President Trump on Thursday blamed diversity, equity and inclusion initiatives and Democrats for the deadly plane crash in Washington, saying unqualified individuals were put into critical aviation safety positions.
Mr. Trump said the “horrible” policies of Presidents Biden and Obama played a role when an Army helicopter collided with an American Airlines jet near Reagan National Airport. He called the incident a “tragedy of terrible proportions” and confirmed there were no survivors. There were 60 passengers and four crew members aboard the plane, and three soldiers on the Black Hawk helicopter.
“We must have only the highest standards for those who work in our aviation system,” Mr. Trump said in his first second-term appearance in the White House press briefing room.
He said he brought the standards up when he took office for the first time in 2016, but President Biden “changed them back to lower than ever before.”
“I put safety first. Obama, Biden and the Democrats put policy first and they put politics at a level that nobody’s ever seen because this was the lowest level.”
When reporters asked what evidence he had to connect the crash to DEI initiatives, the president said it was “common sense.”
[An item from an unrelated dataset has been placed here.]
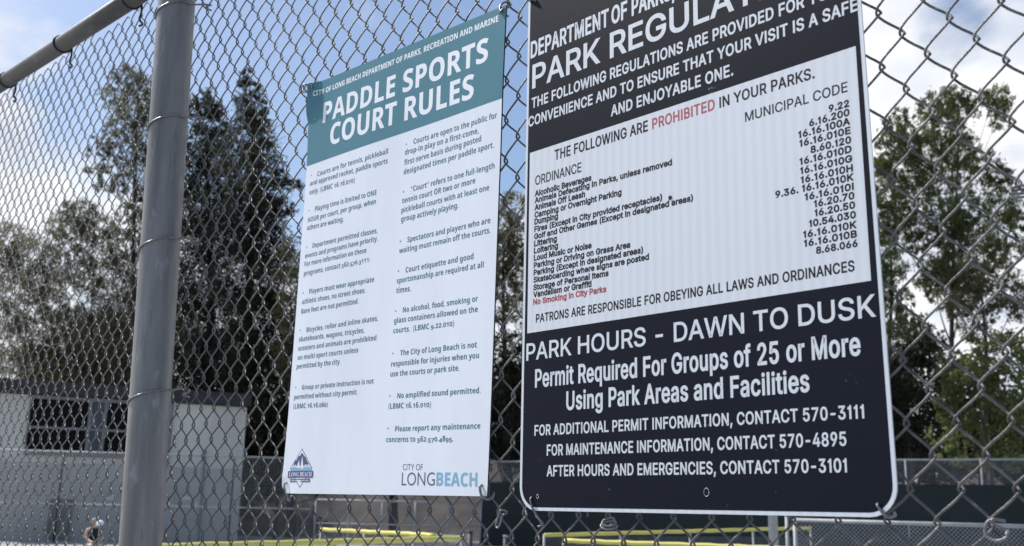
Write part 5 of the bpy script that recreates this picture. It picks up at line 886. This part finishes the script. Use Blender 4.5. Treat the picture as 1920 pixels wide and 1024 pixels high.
RIGHT = [
 ('department_line', [
  ('DEPARTMENT', -1.1818, 0.7441, -1.0074, 0.7441, 0.0285, 'cond', 'white'),
  ('OF', -1.001, 0.7441, -0.9694, 0.7441, 0.0285, 'cond', 'white'),
  ('PARKS, RECREATION & MARINE', -0.9598, 0.7441, -0.597, 0.7441, 0.0285, 'cond', 'white')]),
 ('title', [
  ('PARK', -1.1767, 0.6885, -1.0257, 0.6885, 0.0405, 'wide', 'white'),
  ('REGULATIONS', -1.0043, 0.6885, -0.5969, 0.6885, 0.0405, 'wide', 'white')]),
 ('intro_line', [
  ('THE FOLLOWING REGULATIONS ARE PROVIDED FOR YOUR', -1.1773, 0.653, -0.6029, 0.6535, 0.0172, 'cond', 'white')]),
 ('intro_line', [
  ('CONVENIENCE AND TO ENSURE THAT YOUR VISIT IS A SAFE', -1.1844, 0.6217, -0.5911, 0.623, 0.0167, 'cond', 'white')]),
 ('intro_line', [
  ('AND ENJOYABLE ONE.', -1.0024, 0.5923, -0.7791, 0.5914, 0.0169, 'cond', 'white')]),
 ('prohibition_line', [
  ('THE FOLLOWING ARE', -1.1224, 0.5494, -0.9306, 0.5501, 0.0164, 'cond', 'black'),
  ('PROHIBITED', -0.9222, 0.5507, -0.8111, 0.5498, 0.0157, 'cond', 'red'),
  ('IN YOUR PARKS.', -0.8029, 0.551, -0.6553, 0.5499, 0.015, 'cond', 'black')]),
 ('column_heading', [
  ('ORDINANCE', -1.1661, 0.5175, -1.0639, 0.5165, 0.0154, 'reg', 'black')]),
 ('column_heading', [
  ('MUNICIPAL CODE', -0.7619, 0.5187, -0.6106, 0.5191, 0.0133, 'reg', 'black')]),
 ('code_list', [
  ('9.22', -0.6376, 0.5008, -0.6097, 0.4971, 0.0086, 'bold', 'black'),
  ('6.16.200', -0.6659, 0.4883, -0.61, 0.4861, 0.0087, 'bold', 'black'),
  ('16.16.100A', -0.6821, 0.4767, -0.6099, 0.4743, 0.0087, 'bold', 'black'),
  ('16.16.010E', -0.6811, 0.4643, -0.6099, 0.4626, 0.0086, 'bold', 'black'),
  ('8.60.120', -0.6657, 0.4518, -0.6098, 0.4506, 0.0086, 'bold', 'black'),
  ('16.16.010D', -0.6819, 0.44, -0.6098, 0.4383, 0.0086, 'bold', 'black'),
  ('16.16.010G', -0.6817, 0.4276, -0.6097, 0.426, 0.0085, 'bold', 'black'),
  ('16.16.010H', -0.6814, 0.4153, -0.6094, 0.4137, 0.0085, 'bold', 'black'),
  ('9.36. 16.16.010K', -0.7194, 0.4037, -0.6093, 0.4022, 0.0085, 'bold', 'black'),
  ('16.16.010I', -0.6767, 0.3916, -0.6096, 0.3902, 0.0084, 'bold', 'black'),
  ('16.20.70', -0.6642, 0.3795, -0.6095, 0.3792, 0.0084, 'bold', 'black'),
  ('16.20.50', -0.664, 0.3682, -0.6092, 0.3667, 0.0083, 'bold', 'black'),
  ('10.54.030', -0.6723, 0.3556, -0.6088, 0.3547, 0.0083, 'bold', 'black'),
  ('16.16.010K', -0.6813, 0.3432, -0.6088, 0.3421, 0.0083, 'bold', 'black'),
  ('16.16.010B', -0.6807, 0.3318, -0.6088, 0.3303, 0.0083, 'bold', 'black'),
  ('8.68.066', -0.6645, 0.32, -0.6087, 0.3185, 0.0082, 'bold', 'black')]),
 ('ordinance_list', [
  ('Alcoholic Beverages', -1.1663, 0.4995, -1.0428, 0.497, 0.0091, 'bold', 'black'),
  ('Animals Defecating In Parks, unless removed', -1.1663, 0.4872, -0.8871, 0.487, 0.0087, 'bold', 'black'),
  ('Animals Off Leash', -1.1663, 0.4749, -1.056, 0.4747, 0.0091, 'bold', 'black'),
  ('Camping or Overnight Parking', -1.1663, 0.4627, -0.9821, 0.4621, 0.0089, 'bold', 'black'),
  ('Dumping', -1.1663, 0.4505, -1.1136, 0.4512, 0.0091, 'bold', 'black'),
  ('Fires (Except in City provided receptacles)', -1.1663, 0.4383, -0.9058, 0.4389, 0.0087, 'bold', 'black'),
  ('Golf and Other Games (Except in designated areas)', -1.1663, 0.4262, -0.8513, 0.4269, 0.0085, 'bold', 'black'),
  ('Littering', -1.1663, 0.4141, -1.1158, 0.415, 0.009, 'bold', 'black'),
  ('Loitering', -1.1663, 0.402, -1.1129, 0.4036, 0.009, 'bold', 'black'),
  ('Loud Music or Noise', -1.1663, 0.39, -1.042, 0.3921, 0.0088, 'bold', 'black'),
  ('Parking or Driving on Grass Area', -1.1663, 0.378, -0.9658, 0.3799, 0.0086, 'bold', 'black'),
  ('Parking (Except in designated areas)', -1.1663, 0.3661, -0.9416, 0.3678, 0.0086, 'bold', 'black'),
  ('Skateboarding where signs are posted', -1.1663, 0.3542, -0.9309, 0.3561, 0.0085, 'bold', 'black'),
  ('Storage of Personal Items', -1.1663, 0.3423, -1.0078, 0.3432, 0.0086, 'bold', 'black'),
  ('Vandalism or Graffiti', -1.1663, 0.3305, -1.0418, 0.332, 0.0087, 'bold', 'black'),
  ('No Smoking in City Parks', -1.1663, 0.3187, -1.0123, 0.3195, 0.0086, 'bold', 'red')]),
 ('obey_line', [
  ('PATRONS ARE RESPONSIBLE FOR OBEYING ALL LAWS AND ORDINANCES', -1.1598, 0.2895, -0.6142, 0.2902, 0.013, 'cond', 'black')]),
 ('hours_line', [
  ('PARK HOURS - DAWN TO DUSK', -1.18, 0.2315, -0.5906, 0.2318, 0.0261, 'med', 'white')]),
 ('permit_line', [
  ('Permit Required For Groups of 25 or More', -1.1593, 0.1889, -0.6123, 0.1874, 0.027, 'condb', 'white')]),
 ('permit_line', [
  ('Using Park Areas and Facilities', -1.0918, 0.1497, -0.6821, 0.1497, 0.0265, 'condb', 'white')]),
 ('contact_line', [
  ('FOR ADDITIONAL PERMIT INFORMATION, CONTACT 570-3111', -1.159, 0.1141, -0.6122, 0.1137, 0.0154, 'condm', 'white')]),
 ('contact_line', [
  ('FOR MAINTENANCE INFORMATION, CONTACT 570-4895', -1.1318, 0.0835, -0.6365, 0.0827, 0.0157, 'condm', 'white')]),
 ('contact_line', [
  ('AFTER HOURS AND EMERGENCIES, CONTACT 570-3101', -1.1312, 0.0524, -0.6376, 0.0524, 0.0155, 'condm', 'white')]),
]
regulations_sign()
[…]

“It just could have been. We had a much higher standard than anybody else and there are things where you have to go by brain power,” he said.
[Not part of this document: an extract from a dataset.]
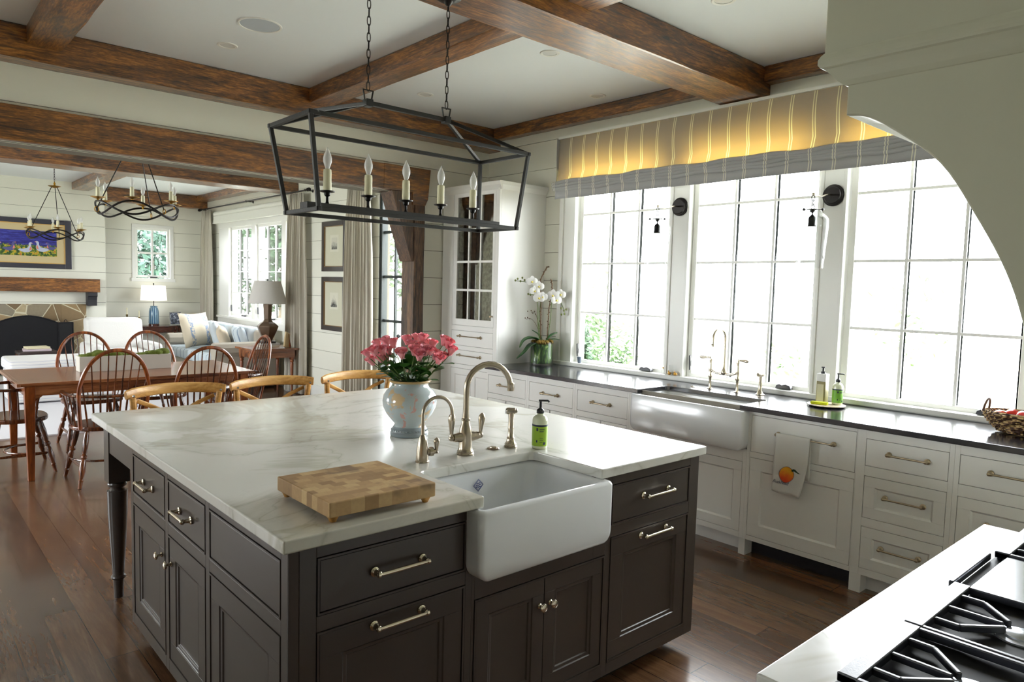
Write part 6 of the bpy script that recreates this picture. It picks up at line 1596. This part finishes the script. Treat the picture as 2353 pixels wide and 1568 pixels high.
bm = new(); bar(bm, (4.20, 9.43, .665), (4.245, 9.47, .87), .16, .018, up=(.7, -.7, 0)); obj('frame', bm, plain('pale_wood_frame', srgb(186, 160, 120), .5), ef, eo, bev=.002)
bm = new(); bar(bm, (4.31, 9.53, .665), (4.245, 9.475, .85), .03, .008); obj('prop_leg', bm, CHERRY, ef, eo)
# armchair and ottoman
AX = .06; ao = (2.58, 11.45, 0); ac = thing('armchair', 'white slipcovered armchair facing the dining room', 'armchair', ao)
bm = new(); box(bm, 2.20, 2.98, 11.05, 11.85, .02, .40); soft('base', bm, SLIP, ac, ao, .04, wob=.006)
bm = new(); vs = box(bm, 2.22, 2.96, 11.62, 11.92, .34, .98)
for v_ in vs:
    if v_.co.z > .9: v_.co.y += .10
soft('backrest', bm, SLIP, ac, ao, .07, wob=.014)
for x0_ in (2.12, 2.89):
    bm = new(); box(bm, x0_, x0_+.17, 11.02, 11.75, .04, .645); soft('arm', bm, SLIP, ac, ao, .06, wob=.006)
bm = new(); box(bm, 2.30, 2.88, 11.0, 11.62, .40, .55); soft('seat_cushion', bm, SLIP, ac, ao, .05, wob=.006)
oo_ = (1.62, 10.6, 0)
m, t, b = nt('striped_white_slipcover'); v = coords(t); sx_ = t.nodes.new('ShaderNodeSeparateXYZ'); t.links.new(v, sx_.inputs[0])
t.links.new(mix(t, ramp(t, mth(t, 'FRACT', mth(t, 'MULTIPLY', mth(t, 'ADD', sx_.outputs[2], mth(t, 'MULTIPLY', noisen(t, v, 5, 2), .02)), 28)), [(.22, (1, 1, 1, 1)), (.3, (0, 0, 0, 1))]), srgb(222, 220, 218), srgb(196, 196, 204)), b.inputs['Base Color']); b.inputs['Roughness'].default_value = .9
ot = thing('ottoman', 'low white striped ottoman in front of the fireplace', 'ottoman', oo_)
bm = new(); box(bm, 1.14, 2.10, 10.25, 11.0, .03, .40); soft('base', bm, m, ot, oo_, .03, wob=.006)
bm = new(); vs = box(bm, 1.12, 2.12, 10.23, 11.02, .40, .545)
soft('top_cushion', bm, m, ot, oo_, .045, wob=.008)
# stool with books
ko = (1.66, 12.1, 0); ks = thing('footstool', 'dark leather topped wooden stool before the fire screen carrying two books', 'stool', ko)
bm = new(); box(bm, 1.42, 1.90, 11.9, 12.3, .45, .50); soft('leather_seat', bm, plain('dark_leather', srgb(56, 44, 42), .35), ks, ko, .02)
bm = new(); box(bm, 1.43, 1.89, 11.91, 12.29, .34, .448); obj('apron', bm, CHERRYX, ks, ko, bev=.003)
for x in (1.455, 1.865):
    for y in (11.935, 12.265): bm = new(); turn(bm, (x, y, 0.0145), (x, y, .34), [(0, .014), (1, .022)], 10); obj('leg', bm, CHERRY, ks, ko, smooth=True)
for dz, w, c_, lab in ((0, .17, srgb(206, 190, 196), 'lower pale pink book on the dark stool by the fire'), (.031, .14, srgb(224, 214, 180), 'upper cream book on the dark stool by the fire')):
    bm = new(); box(bm, -w, w, -.11, .11, 0, .030); o = obj('book', bm, plain('book_'+lab[:5], c_, .5), bev=.003); o.location = (1.66, 12.08, .5005+dz); o.rotation_euler = (0, 0, .1 if dz else -.08); tag(o, lab, 'book', 'books on the stool')
# demilune table
do_ = (3.58, 13.42, 0); dm = thing('demilune_table', 'dark half-round wooden table against the far wall under the small window', 'side table', do_)
def half(r, x=3.58, y=13.665, n=20): return [(x+r*math.cos(PI+PI*k/n), y+.62*r*1.25*math.sin(PI+PI*k/n)) for k in range(n+1)]
DKC = wood('dark_mahogany', srgb(30, 12, 8), srgb(66, 30, 20), srgb(96, 48, 32), 0, 9, .25, .1, .05, coat=.3, knots=False)
bm = new(); prism(bm, half(.60), 'z', .735, .755); obj('tabletop', bm, DKC, dm, do_, bev=.003)
bm = new(); prism(bm, half(.56), 'z', .64, .735); obj('apron', bm, DKC, dm, do_, bev=.002)
for a in (.0, .30, .70, 1.0):
    p = half(.545)[int(20*a)]; y_ = min(p[1], 13.63)
    bm = new(); turn(bm, (p[0], y_, 0), (p[0], y_, .74), [(0, .012), (.06, .020), (.08, .014), (.5, .018), (.85, .032), (1, .034)], 10); obj('leg', bm, DKC, dm, do_, smooth=True)
bo_ = (3.57, 13.42, .755); bl = thing('table_lamp', 'blue striped cylindrical table lamp with a bright white shade on the half-round table', 'lamp', bo_)
bm = new(); lathe(bm, bo_, [(0, .085), (.03, .085), (.035, .075)], 24); obj('plinth', bm, DKC, bl, bo_, smooth=True)
m, t, b = nt('blue_glaze'); v = coords(t); g_ = t.nodes.new('ShaderNodeTexGradient'); g_.gradient_type = 'RADIAL'; t.links.new(v, g_.inputs[0])
t.links.new(ramp(t, mth(t, 'ADD', mth(t, 'FRACT', mth(t, 'MULTIPLY', g_.outputs[1] if hasattr(g_.outputs[1], 'links') else g_.outputs[0], 14)), mth(t, 'MULTIPLY', noisen(t, v, 20), .3)), [(.2, srgb(32, 62, 96)), (.6, srgb(70, 110, 140)), (1, srgb(150, 174, 180))]), b.inputs['Base Color']); b.inputs['Roughness'].default_value = .2
bm = new(); lathe(bm, bo_, [(.035, .078), (.05, .084), (.25, .078), (.30, .068), (.325, .05), (.335, .058), (.345, .054)], 28); obj('cylinder_body', bm, m, bl, bo_, smooth=True)
WSH = bpy.data.materials.new('white_lamp_shade'); WSH.use_nodes = True; b = WSH.node_tree.nodes['Principled BSDF']; b.inputs['Base Color'].default_value = srgb(244, 243, 238); b.inputs['Roughness'].default_value = .9; b.inputs['Transmission Weight'].default_value = 0
b.inputs['Emission Color'].default_value = (1, .93, .82, 1); b.inputs['Emission Strength'].default_value = .55
bm = new(); lathe(bm, bo_, [(.44, .212), (.70, .190)], 36, cap=False); o = obj('lamp_shade', bm, WSH, bl, bo_, smooth=True); s_ = o.modifiers.new('solid', 'SOLIDIFY'); s_.thickness = .004
bm = new(); turn(bm, (bo_[0], bo_[1], bo_[2]+.34), (bo_[0], bo_[1], bo_[2]+.74), [(0, .006), (.94, .005), (.96, .014), (1, .006)], 8); bar(bm, (bo_[0]-.188, bo_[1], bo_[2]+.69), (bo_[0]+.188, bo_[1], bo_[2]+.69), .004); obj('stem_and_finial', bm, IRON, bl, bo_, smooth=True)
for x, h, lab in ((3.15, .18, 'brass candlestick behind the armchair, the left one of two'), (3.34, .13, 'brass candlestick at the left end of the half-round table, nearer the blue lamp')):
    c = (x, 13.44, .755); t_ = thing('candlestick', lab, 'candlestick', c, 'brass candlesticks')
    bm = new(); lathe(bm, c, [(0, .042), (.008, .044), (.014, .02), (.03, .009), (h*.4, .015), (h*.5, .009), (h*.75, .014), (h*.85, .008), (h, .018), (h+.02, .016)], 18); obj('stick', bm, plain('old_brass', srgb(110, 92, 52), .35, .9), t_, c, smooth=True)
    bm = new(); turn(bm, (x, 13.44, .755+h+.015), (x, 13.44, .755+h+.13), [(0, .011), (1, .009)], 12); obj('taper_candle', bm, CANDLE, t_, c, smooth=True)
pf = (3.93, 13.40, .755); ph = thing('framed_photo', 'silver framed dark photograph leaning on the half-round table', 'photo frame', pf)
def tilt(bm, ob_org): 
    bmesh.ops.rotate(bm, verts=bm.verts[:], cent=Vector(pf), matrix=Matrix.Rotation(-.22, 3, 'X') @ Matrix.Rotation(-.25, 3, 'Z'))
bm = new()
for q in cut_rects((3.83, 4.03, .757, 1.0), [(3.845, 4.015, .772, .985)]): box(bm, q[0], q[1], 13.39, 13.405, q[2], q[3])
tilt(bm, pf); obj('frame', bm, plain('silver_frame', srgb(190, 190, 186), .25, .8), ph, pf)
m, t, b = nt('dark_photograph'); t.links.new(ramp(t, noisen(t, coords(t), 26, 4), [(.4, srgb(24, 28, 40)), (.55, srgb(90, 96, 112)), (.68, srgb(190, 192, 200))]), b.inputs['Base Color']); b.inputs['Roughness'].default_value = .3
bm = new(); box(bm, 3.842, 4.018, 13.395, 13.402, .77, .987); tilt(bm, pf); obj('photograph', bm, m, ph, pf)
bm = new(); bar(bm, (3.97, 13.50, .757), (3.93, 13.44, .93), .05, .006); obj('prop_leg', bm, DKC, ph, pf)

# ================================================================ TREES OUTSIDE
LF = []
for k_, c_ in enumerate((srgb(18, 44, 14), srgb(44, 66, 28), srgb(20, 48, 34))):
    m = bpy.data.materials.new('foliage_%d' % k_); m.use_nodes = True; t = m.node_tree; b = t.nodes['Principled BSDF']
    n = noisen(t, coords(t), 3, 3); t.links.new(mix(t, n, c_, tuple(min(1, x*1.9) for x in c_[:3])+(1,)), b.inputs['Base Color']); b.inputs['Roughness'].default_value = .7
    b.inputs['Subsurface Weight'].default_value = 0; LF.append(m)
BARK = plain('grey_bark', srgb(110, 98, 84), .9)
def tree(name, label, x, y, zc, r, n, mi, leaf=.09, trunk=True, sq=(1, 1, 1), seed=1, group='trees outside the windows'):
    o_ = (x, y, -.35); t = thing(name, label, 'tree' if trunk else 'shrub', o_, group); rnd = random.Random(seed); bm = new()
    for k in range(n):
        d = Vector((rnd.gauss(0, 1), rnd.gauss(0, 1), rnd.gauss(0, 1))).normalized()*r*rnd.random()**.45
        p = Vector((x+d.x*sq[0], y+d.y*sq[1], zc+d.z*sq[2])) + noise.noise_vector(d*2.5)*r*.25
        a = Vector((rnd.gauss(0, 1), rnd.gauss(0, 1), rnd.gauss(0, 1))).normalized(); b_ = a.orthogonal().normalized(); L_ = leaf*rnd.uniform(.6, 1.3)
        bm.faces.new([bm.verts.new(q) for q in (p-a*L_, p+b_*L_*.4, p+a*L_, p-b_*L_*.4)])
    obj('foliage', bm, LF[mi], t, o_)
    bm = new(); top = zc if trunk else zc-r*.3
    for k in range(1 if trunk else 5):
        dx = 0 if trunk else rnd.uniform(-.4, .4)*r; turn(bm, (x+dx*.3, y+dx*.3, -.352), (x+dx, y-dx, top), [(0, r*.09 if trunk else .02), (1, r*.03 if trunk else .008)], 8)
    obj('trunk' if trunk else 'stems', bm, BARK, t, o_, smooth=True)
tree('garden_shrub', 'green bushy shrub outside the left kitchen window, low at its left edge', 6.9, 7.0, .62, .62, 7000, 0, .075, False, seed=1, group=None)
tree('garden_shrub', 'pale green reedy shrub outside the left kitchen window, beside the darker bush', 9.1, 8.1, .45, .80, 3000, 1, .06, False, (1, 1, 1.0), seed=2, group=None)
tree('garden_tree', 'pale distant tree seen high through the left kitchen window', 15.5, 15.5, 2.0, 2.2, 1000, 1, .12, seed=3, group=None)
tree('garden_tree', 'sparse little tree seen low in the middle kitchen window', 9.2, 4.75, .65, .30, 90, 1, .05, seed=4, group=None)
tree('garden_tree', 'tree outside the glass door beside the timber post', 8.0, 10.6, 1.9, 1.3, 3000, 1, .10, seed=5, group=None)
tree('garden_tree', 'green tree filling the middle living room window', 8.6, 19.5, 2.6, 2.0, 5200, 0, .13, seed=6, group=None)
tree('garden_tree', 'blue-green tree outside the small far window', 4.9, 18.5, 2.0, 1.5, 3200, 2, .11, seed=7, group=None)
tree('garden_tree', 'faint tree outside the right kitchen window', 17.5, 6.0, 1.2, 1.1, 260, 1, .10, seed=8, group=None)
bm = new()
for k in range(22): box(bm, 14.0, 14.05, 3.2+k*.16, 3.2+k*.16+.035, -.35, .62 + (.12 if k % 5 == 0 else 0))
box(bm, 14.01, 14.04, 3.2, 6.8, .42, .47); box(bm, 14.01, 14.04, 3.2, 6.8, 0, .05)
tag(obj('picket_fence', bm, plain('grey_fence_wood', srgb(150, 146, 138), .8)), 'faint grey picket fence far outside the right kitchen window', 'fence')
Mr. Trump said his first administration used “very powerful tests” to determine they were hiring what deemed to be the best people, but those tests were eliminated by the Biden administration. Mr. Trump did not say which tests he was referring to.
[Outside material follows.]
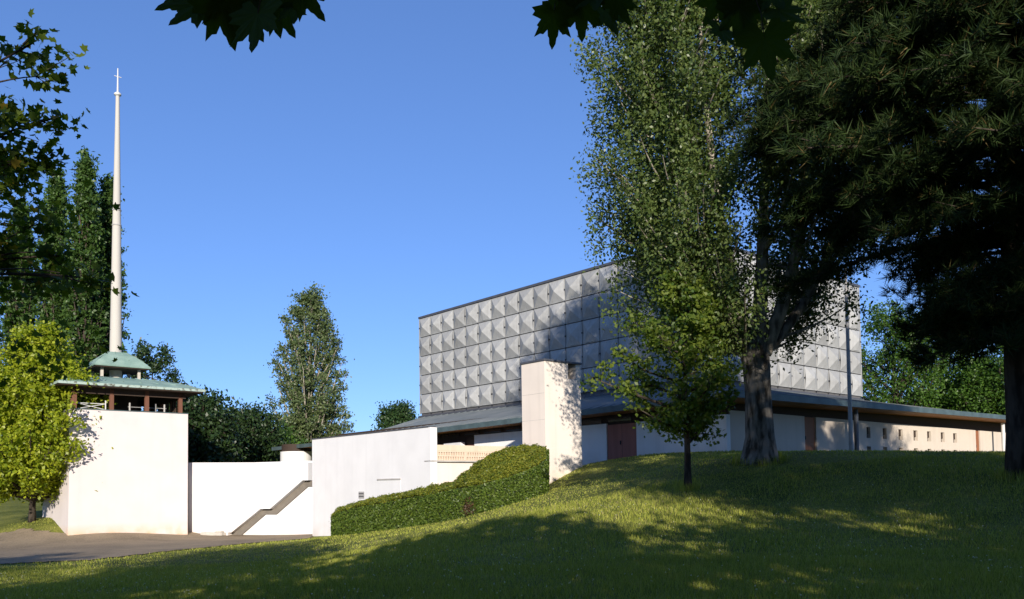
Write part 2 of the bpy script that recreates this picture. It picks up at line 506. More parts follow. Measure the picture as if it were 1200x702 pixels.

When asked if blaming the crash on DEI was getting ahead of the investigation, Mr. Trump said, “I don’t think so.”
The president mentioned his recent executive order for the Federal Aviation Administration to end any hiring based on DEI standards, instead using merit-based hiring.
He said it restored “the highest standards of air traffic controllers” and that his administration would “set the highest possible bar for aviation safety.”
“We have to have our smartest people,” the president said. “It doesn’t matter what they look like, how they speak, who they are, what matters is intellect, talent.”
SEE ALSO: FLASHBACK: FAA turned away qualified air traffic controllers based solely on race
He mentioned the DEI hiring initiatives that the FAA had in place, quoting from the website:
“Targeted disabilities are those disabilities that the Federal government, as a matter of policy, has identified for special emphasis in recruitment and hiring,” he said. “They include hearing, vision, missing extremities, partial paralysis, complete paralysis, epilepsy, severe intellectual disability, psychiatric disability and dwarfism,” and then Mr. Trump interjected his own interpretation: “All qualify for the position of a controller of airplanes pouring into our country, pouring into a little spot, a little dot on the map, a little runway.”
He also criticized Pete Buttigieg, who ran the Transportation Department from 2021 to 2025 in the Biden administration.
“You know how badly everything’s run since he’s run the Department of Transportation? He’s a disaster,” Mr. Trump said.
Mr. Buttigieg hit back at Mr. Trump in an X post.
“Despicable. As families grieve, Trump should be leading, not lying. We put safety first, drove down close calls, grew Air Traffic Control, and had zero commercial airline crash fatalities out of millions of flights on our watch,” Mr. Buttigieg wrote.
“President Trump now oversees the military and the FAA. One of his first acts was to fire and suspend some of the key personnel who helped keep our skies safe,” he said. “Time for the President to show actual leadership and explain what he will do to prevent this from happening again.”
Newly sworn-in Transportation Secretary Sean Duffy reiterated the president’s message against DEI in the FAA.
“When we deal with safety, we can only accept the best and the brightest in positions of safety that impact the lives of our loved ones, our family members,” Mr. Duffy said.
He said they will work to “get to the bottom of this investigation … as quickly as possible.”
Defense Secretary Pete Hegseth admitted that a “mistake was made” by the military, calling it a “routine annual retraining of night flights on a standard corridor for a continuity of government missions.”
“The military does dangerous things. It does routine things on a regular basis,” Mr. Hegseth said. “Tragically last night a mistake was made.”
“And I think the president is right. There was some sort of an elevation issue that we have immediately begun investigating at the DOD and Army level. Army CID is on the ground investigating, top-tier aviation assets inside the DOD are investigating, to get to the bottom of it so it does not happen again, because it’s absolutely unacceptable,” he said, before going on to say “the era of DEI is gone at the Defense Department.”
Mr. Trump signed an executive order earlier this week that bans DEI initiatives in the military.
Vice President J.D. Vance said that “when you don’t have the best standards in who you’re hiring, it means, on the one hand, you’re not getting the best people in government, but on the other hand, it puts stresses on the people who are already there.”